Ao fim e ao cabo, a oferta irresponsável de crédito (que não avalia a capacidade de pagamento, que oferece "renegociação" com dinheiro extra etc.) está diretamente relacionada ao endividamento excessivo do consumidor – o qual, na maioria dos casos, é bom pagador, destaca Cardoso. "O que observo é que a maioria das pessoas fica superendividada porque não queria ficar endividada. Parece ilógico, mas é isso: ela vai pegando um empréstimo em cima do outro [para pagar as dívidas] e entra em um ciclo vicioso", observa a defensora pública.

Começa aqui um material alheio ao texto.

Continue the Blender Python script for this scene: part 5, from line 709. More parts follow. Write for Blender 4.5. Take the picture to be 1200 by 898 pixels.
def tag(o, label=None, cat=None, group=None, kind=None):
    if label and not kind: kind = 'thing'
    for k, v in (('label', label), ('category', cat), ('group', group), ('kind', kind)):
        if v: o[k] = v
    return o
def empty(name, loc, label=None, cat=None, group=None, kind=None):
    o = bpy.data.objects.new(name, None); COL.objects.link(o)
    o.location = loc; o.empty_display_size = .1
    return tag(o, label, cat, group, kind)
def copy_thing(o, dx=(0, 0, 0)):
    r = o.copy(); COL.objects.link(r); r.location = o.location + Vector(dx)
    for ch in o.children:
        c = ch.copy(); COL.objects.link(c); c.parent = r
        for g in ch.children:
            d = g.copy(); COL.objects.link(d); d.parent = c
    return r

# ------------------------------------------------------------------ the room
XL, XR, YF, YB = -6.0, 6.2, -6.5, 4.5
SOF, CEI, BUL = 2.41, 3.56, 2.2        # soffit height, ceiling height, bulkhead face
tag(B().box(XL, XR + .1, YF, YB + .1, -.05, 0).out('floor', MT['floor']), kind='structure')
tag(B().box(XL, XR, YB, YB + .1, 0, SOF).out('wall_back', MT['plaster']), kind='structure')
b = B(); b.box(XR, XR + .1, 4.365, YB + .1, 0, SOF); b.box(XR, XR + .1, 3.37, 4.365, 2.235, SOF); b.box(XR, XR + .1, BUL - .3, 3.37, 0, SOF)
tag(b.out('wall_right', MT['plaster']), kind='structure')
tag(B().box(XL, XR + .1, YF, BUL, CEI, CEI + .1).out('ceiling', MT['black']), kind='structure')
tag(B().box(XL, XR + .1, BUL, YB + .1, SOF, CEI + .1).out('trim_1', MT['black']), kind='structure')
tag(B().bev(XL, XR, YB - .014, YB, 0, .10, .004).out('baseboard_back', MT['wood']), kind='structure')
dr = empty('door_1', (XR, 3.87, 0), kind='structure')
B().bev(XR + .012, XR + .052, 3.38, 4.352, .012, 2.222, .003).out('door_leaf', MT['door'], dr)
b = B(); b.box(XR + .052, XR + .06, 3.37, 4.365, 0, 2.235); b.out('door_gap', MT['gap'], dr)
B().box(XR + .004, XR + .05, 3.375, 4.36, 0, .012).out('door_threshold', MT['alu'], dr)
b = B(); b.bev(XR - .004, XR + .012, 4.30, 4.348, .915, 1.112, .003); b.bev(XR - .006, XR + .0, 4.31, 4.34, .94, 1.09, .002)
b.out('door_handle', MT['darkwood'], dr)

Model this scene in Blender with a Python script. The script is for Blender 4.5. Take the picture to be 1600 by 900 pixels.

Ou seja: eles vão dando corda e, se não tomar muito cuidado, o consumidor acaba por se enforcar.
Outras formas de crédito com garantia são as chamadas "operações com antecipação de recebíveis", em que o banco adianta para o cliente o pagamento do 13º salário ou da restituição do Imposto de Renda, com cobrança de juros, claro.
Além dessas modalidades, o Itaú oferece, ainda, um empréstimo em que o cliente dá seu investimento no banco como garantia de pagamento. Veja se tem lógica: o consumidor que tem uma poupança, por exemplo, recebe uma remuneração baixíssima, de 0,65% ao mês, enquanto o empréstimo pessoal vai lhe custar cerca de 3,29% de juros ao mês.
A economista do Idec fez as contas. Tomando como exemplo um empréstimo de R$ 9.500 parcelado em 72 vezes, o consumidor pagaria mais de R$ 23 mil. O mesmo valor aplicado na poupança pelo mesmo período de 72 meses daria pouco mais de R$ 15 mil – rendimento 53% inferior ao ganho do banco com juros. "Que educação financeira é essa que sugere que o cliente deixe seu dinheiro sendo corrigido a um percentual baixo e tome crédito pagando seis vezes mais?", questiona Ione Amorim.